Still no Brexit consensus after parliament vote

The House of Commons in London has once again voted down a range of options for determining a way forward on Brexit.

After last week’s ‘indicative votes’, in which MPs voted against eight options that were put to them that were designed to find a common ground on Brexit, the parliament held a similar round of votes tonight (Monday, April 1).

This time politicians voted on four more options, some of which were slightly altered versions of last weeks choices; all four of these options were defeated.

This set of votes had been considered harder to call than the previous set of indicative votes, or the previous votes on the Brexit withdrawal agreement. Three of the four votes tonight were defeated by relatively slim margins.

The option for a new customs union to be negotiated between the UK and the EU missed out be the smallest margin; just three votes were in it. It was defeated 276 votes to 273.

The motion for a ‘confirmatory public vote’ – in which the public would have a final say via referendum on any Brexit deal – was defeated by 292 votes to 280, for a majority of 12 against it.

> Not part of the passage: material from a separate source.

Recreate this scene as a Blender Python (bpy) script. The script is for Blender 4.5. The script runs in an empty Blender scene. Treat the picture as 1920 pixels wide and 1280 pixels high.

The motion for a ‘common market 2.0’ (also called a ‘Norway-style’ deal, as it would resemble the nordic country’s relationship with the EU as a non-member) which proposed that the UK would join the European Free Trade Association and the European Economic Area, was defeated by a margin of 21 votes; 282 against, 261 for.

Finally, the option of revoking Article 50 altogether if another extension could not be obtained was the only motion to suffer a noticeably heavy defeat.

This course of action was rejected by a margin of 101 votes. 292 MPs voted against it, while only 191 voted in favour.

This round of indicative votes, as well as the one last week, were attempts by MPs to wrestle power away from Prime Minister Theresa May, after she had tried and failed three times to pass the withdrawal agreement.